More significantly, the DUP opposes same-sex marriage, with civil partnerships but not ‘marriage’ being available to gay couples in Northern Irleand.
Davidson told the BBC she had been “straightforward with [Theresa May]” when she was consulted about the deal: “I told her that there were a number of things that count to me more than the party,” she said.
“One of them is country, one of the others is LGBTI [Lesbian, Gay, Bisexual, Transexual and Intersex] rights.
“I asked for a categoric assurance that if any deal or scoping deal was done with the DUP there would be absolutely no rescission of LGBTI rights in the rest of the UK, in Great Britain, and that we would use any influence that we had to advance LGBTI rights in Northern Ireland.
“It’s an issue very close to my heart and one that I wanted categoric assurances from the Prime Minister on, and I received [them].”
Margaret Thatcher
Davidson moved quickly to disassociate herself from the Conservative Party’s late ‘Iron Lady’, Margaret Thatcher, when she made her bid for the leadership of its Scottish wing.
“I was six months old when Thatcher became Prime Minister.
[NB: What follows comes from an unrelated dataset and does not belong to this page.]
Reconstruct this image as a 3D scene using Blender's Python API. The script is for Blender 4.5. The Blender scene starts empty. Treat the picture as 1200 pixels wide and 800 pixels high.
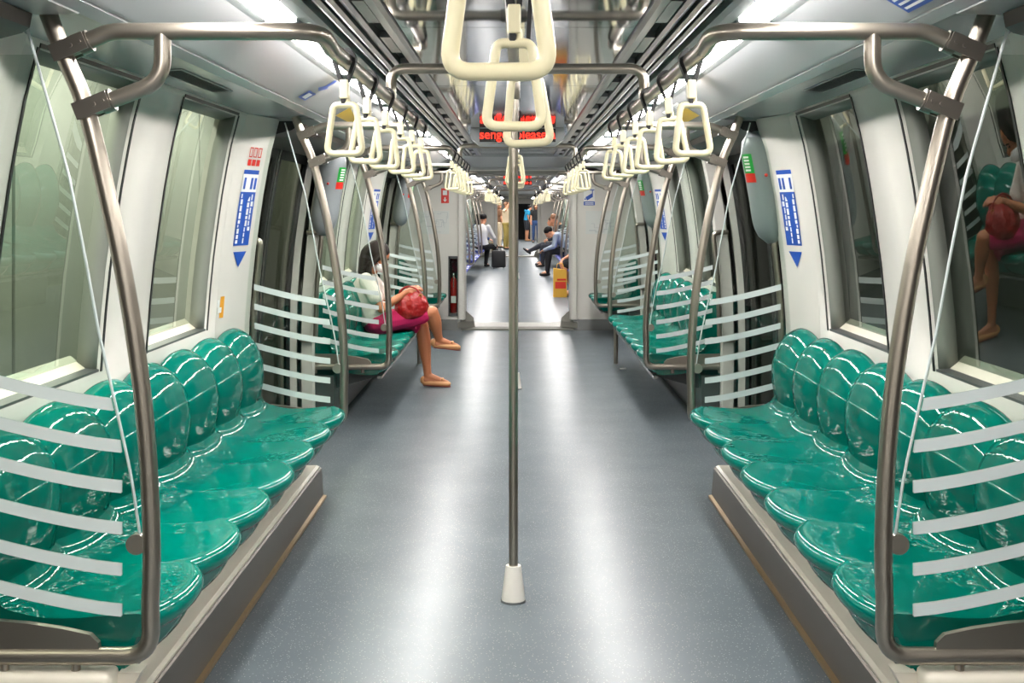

I have no knowledge or memory of her,” she said. “It’s like talking about Disraeli or someone else from the past.”
Foreign Policy
Davidson has been somewhat more robust on the Middle East than most senior Tories, who have been keen to curry favour with the Gulf’s wealthy oil states.
For example, she defended Foreign Secretary Boris Johnson’s much-criticised comments on Saudi Arabia “puppeteering and playing proxy wars” in the region.
“I think Boris Johnson was absolutely right about what he said about proxy wars, and about Saudi and about Iran,” she said. “Now, that might not be the position of the UK Government, but guess what: I am not in the UK Government, and I think he was right.”
She also blasted former Prime Minister David Cameron’s decision to fly British flags at half-staff to mark the passing of the previous Saudi king in 2015: “Flying flags at half mast [sic] on gov buildings for the death of Saudi king is a steaming pile of nonsense,” she tweeted, branding it a “stupid act on its own and a stupid precedent to set”.
Saudi Arabia is noted for its legal discrimination against women and intolerance of religious and sexual minorities, with apostasy, blasphemy, and homosexuality all carrying death sentences.